“The four most beautiful words in our common language: I told you so.”
Gore Vidal
I’m having one of those “I-told-you-so” days, so thought this Quote of the Day was particularly apropos. It all started when I went to the post office to return some merchandise the S.O. bought a couple of weeks ago after being assured in an online ad (i.e. scam) that the beauty products were FREE! FREE! FREE! as long as you filled out a short survey (i.e. you provided your phone number, email and mailing address).
To which I replied, “Nothing in this world is free.”
To which the S.O. replied, “No, no, no. This time it really is free. I swear.”
To which I so wittily and handily replied, “Indeed, you do have a potty mouth, but it doesn’t change the price of tea in China, nor does it make these things free.”
After numerous phone calls to a “No Caller ID” with a P.O. Box as an address, and of course the requisite $30 in postage, the matter is now settled.
I’ll shorten the above witticism to three words: Told ya so.
But back to Gore Vidal, one of those rare – like, really rare – writers that intimidated fellow authors, pundits, critics and politicians back in his day because of his pedigree, breadth of knowledge, Transatlantic accent (ha ha ha), and overall confidence (i.e. smugness) that was perpetuated as much by myth as it was by a shocking understanding of what appeared at times to be everything and everyone. If you’ve ever read Somerset Maugham’s The Razor’s Edge, Gore Vidal was pretty much the real-life version of Elliott Templeton.

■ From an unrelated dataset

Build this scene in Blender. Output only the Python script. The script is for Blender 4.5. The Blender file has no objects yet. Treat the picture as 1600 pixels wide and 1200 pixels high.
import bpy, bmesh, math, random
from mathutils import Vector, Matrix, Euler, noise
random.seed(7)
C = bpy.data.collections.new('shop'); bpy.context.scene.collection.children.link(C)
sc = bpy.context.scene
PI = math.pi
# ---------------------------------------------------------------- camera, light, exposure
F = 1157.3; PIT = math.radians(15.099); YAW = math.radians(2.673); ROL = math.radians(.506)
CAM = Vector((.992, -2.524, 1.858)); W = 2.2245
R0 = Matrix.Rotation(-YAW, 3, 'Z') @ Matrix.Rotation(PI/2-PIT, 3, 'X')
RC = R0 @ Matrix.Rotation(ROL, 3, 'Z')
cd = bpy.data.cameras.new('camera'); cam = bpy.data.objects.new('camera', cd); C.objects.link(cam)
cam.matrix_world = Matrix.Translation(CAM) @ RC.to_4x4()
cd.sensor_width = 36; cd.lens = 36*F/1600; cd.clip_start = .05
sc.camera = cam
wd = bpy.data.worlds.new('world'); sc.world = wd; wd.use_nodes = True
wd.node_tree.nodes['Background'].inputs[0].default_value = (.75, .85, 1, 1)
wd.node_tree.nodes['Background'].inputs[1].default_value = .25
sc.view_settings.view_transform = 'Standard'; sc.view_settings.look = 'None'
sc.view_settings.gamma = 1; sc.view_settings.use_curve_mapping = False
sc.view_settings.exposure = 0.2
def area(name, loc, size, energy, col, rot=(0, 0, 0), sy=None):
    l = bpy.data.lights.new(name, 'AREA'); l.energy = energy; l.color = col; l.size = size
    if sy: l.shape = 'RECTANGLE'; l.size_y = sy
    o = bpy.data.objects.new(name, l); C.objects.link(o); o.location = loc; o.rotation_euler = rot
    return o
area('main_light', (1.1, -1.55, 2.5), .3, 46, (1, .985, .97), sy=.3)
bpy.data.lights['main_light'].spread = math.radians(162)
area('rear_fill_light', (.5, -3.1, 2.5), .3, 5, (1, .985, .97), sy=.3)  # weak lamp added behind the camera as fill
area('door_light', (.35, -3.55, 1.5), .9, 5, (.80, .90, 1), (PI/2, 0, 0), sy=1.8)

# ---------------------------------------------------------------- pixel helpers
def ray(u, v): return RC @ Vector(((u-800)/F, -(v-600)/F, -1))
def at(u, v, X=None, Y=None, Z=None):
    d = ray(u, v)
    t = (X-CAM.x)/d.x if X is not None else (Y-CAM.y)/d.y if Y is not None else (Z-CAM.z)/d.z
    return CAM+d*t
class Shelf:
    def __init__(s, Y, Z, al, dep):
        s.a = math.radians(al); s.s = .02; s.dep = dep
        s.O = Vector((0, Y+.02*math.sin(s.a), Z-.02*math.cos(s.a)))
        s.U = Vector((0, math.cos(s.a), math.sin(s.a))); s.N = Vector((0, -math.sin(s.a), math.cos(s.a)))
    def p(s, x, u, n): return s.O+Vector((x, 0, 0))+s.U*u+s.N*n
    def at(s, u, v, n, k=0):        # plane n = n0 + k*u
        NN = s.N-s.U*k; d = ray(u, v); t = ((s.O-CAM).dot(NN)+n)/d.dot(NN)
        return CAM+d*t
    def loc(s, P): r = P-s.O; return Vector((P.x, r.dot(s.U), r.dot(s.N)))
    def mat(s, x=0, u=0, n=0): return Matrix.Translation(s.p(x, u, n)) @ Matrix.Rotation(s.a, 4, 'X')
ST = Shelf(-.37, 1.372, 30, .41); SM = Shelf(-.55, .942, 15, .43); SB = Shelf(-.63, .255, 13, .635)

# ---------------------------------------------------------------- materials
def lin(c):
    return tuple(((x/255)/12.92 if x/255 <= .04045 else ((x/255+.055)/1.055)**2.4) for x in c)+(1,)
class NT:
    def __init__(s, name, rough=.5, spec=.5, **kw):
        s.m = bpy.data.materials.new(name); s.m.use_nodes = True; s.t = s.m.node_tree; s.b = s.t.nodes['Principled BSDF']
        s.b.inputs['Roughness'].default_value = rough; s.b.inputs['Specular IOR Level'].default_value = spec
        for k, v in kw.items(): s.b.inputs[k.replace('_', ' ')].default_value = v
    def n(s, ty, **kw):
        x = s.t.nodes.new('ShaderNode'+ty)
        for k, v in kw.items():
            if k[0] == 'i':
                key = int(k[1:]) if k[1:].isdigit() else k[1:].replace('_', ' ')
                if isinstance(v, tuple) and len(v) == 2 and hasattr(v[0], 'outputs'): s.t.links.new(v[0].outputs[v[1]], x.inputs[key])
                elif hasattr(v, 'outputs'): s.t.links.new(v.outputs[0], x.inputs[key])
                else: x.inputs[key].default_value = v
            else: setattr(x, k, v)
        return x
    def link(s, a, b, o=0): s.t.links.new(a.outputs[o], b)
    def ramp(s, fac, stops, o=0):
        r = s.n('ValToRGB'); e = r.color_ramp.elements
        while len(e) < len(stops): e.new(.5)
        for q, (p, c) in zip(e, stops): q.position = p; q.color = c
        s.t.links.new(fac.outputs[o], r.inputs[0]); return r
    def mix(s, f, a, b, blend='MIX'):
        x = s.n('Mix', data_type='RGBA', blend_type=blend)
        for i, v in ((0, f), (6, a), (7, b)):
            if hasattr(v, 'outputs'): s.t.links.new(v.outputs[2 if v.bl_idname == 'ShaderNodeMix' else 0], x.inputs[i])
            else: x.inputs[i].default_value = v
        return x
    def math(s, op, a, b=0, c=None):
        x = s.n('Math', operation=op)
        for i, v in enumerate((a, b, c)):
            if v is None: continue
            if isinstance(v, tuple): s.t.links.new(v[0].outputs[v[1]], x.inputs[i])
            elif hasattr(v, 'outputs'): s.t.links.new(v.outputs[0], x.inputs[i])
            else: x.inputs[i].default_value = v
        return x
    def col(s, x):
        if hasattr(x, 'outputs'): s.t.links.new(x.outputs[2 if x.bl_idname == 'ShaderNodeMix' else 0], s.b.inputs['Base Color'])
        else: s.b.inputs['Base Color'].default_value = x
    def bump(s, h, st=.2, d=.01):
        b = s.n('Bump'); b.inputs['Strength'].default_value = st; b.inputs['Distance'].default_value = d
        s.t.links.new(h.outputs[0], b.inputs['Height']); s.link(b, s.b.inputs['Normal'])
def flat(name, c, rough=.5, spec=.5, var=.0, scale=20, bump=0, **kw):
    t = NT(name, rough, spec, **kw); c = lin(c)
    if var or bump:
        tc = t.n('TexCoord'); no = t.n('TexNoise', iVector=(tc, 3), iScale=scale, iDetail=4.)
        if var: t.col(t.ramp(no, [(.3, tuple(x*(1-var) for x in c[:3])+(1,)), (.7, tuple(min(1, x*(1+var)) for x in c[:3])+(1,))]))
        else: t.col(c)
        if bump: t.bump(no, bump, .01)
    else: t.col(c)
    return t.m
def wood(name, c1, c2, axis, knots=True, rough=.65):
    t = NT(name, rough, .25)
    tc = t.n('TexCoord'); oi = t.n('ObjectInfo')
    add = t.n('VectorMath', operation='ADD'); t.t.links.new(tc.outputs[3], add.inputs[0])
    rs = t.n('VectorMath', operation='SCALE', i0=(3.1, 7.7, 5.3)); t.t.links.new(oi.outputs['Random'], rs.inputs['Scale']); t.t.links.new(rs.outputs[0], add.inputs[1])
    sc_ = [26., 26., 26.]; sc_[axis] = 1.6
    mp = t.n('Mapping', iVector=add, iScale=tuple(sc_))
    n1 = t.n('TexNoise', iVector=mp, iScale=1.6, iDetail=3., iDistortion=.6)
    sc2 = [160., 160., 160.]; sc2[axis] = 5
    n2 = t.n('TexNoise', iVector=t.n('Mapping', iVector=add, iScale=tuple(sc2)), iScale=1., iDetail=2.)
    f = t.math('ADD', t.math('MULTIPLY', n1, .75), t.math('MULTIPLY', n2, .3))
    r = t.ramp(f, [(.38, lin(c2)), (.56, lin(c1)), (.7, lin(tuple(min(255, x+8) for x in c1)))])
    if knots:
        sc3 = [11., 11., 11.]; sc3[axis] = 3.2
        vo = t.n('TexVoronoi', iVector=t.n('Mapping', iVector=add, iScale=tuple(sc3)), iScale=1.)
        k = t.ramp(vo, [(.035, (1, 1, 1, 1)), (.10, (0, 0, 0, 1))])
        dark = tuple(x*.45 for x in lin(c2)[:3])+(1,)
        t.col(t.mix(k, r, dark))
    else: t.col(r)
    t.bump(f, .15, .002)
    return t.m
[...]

Personally, my favourite book by Mr. Vidal was The Golden Age, a novel that offers readers the same kind of inside look into a fascinating period of world history/World War II as Norman Mailer’s The Naked and the Dead; with the former, we’re taken inside the White House and the inner sanctum of FDR; in the case of the latter, we have a firsthand look into how generals plotted the insanely complicated island-hopping battles against the Japanese during the Pacific Campaign.
If you have yet to read anything by Gore Vidal, there’s a ton of material online, from essays and articles to brilliant one-liners and general observances, so go and check him out. Then I can tell you, I told you so!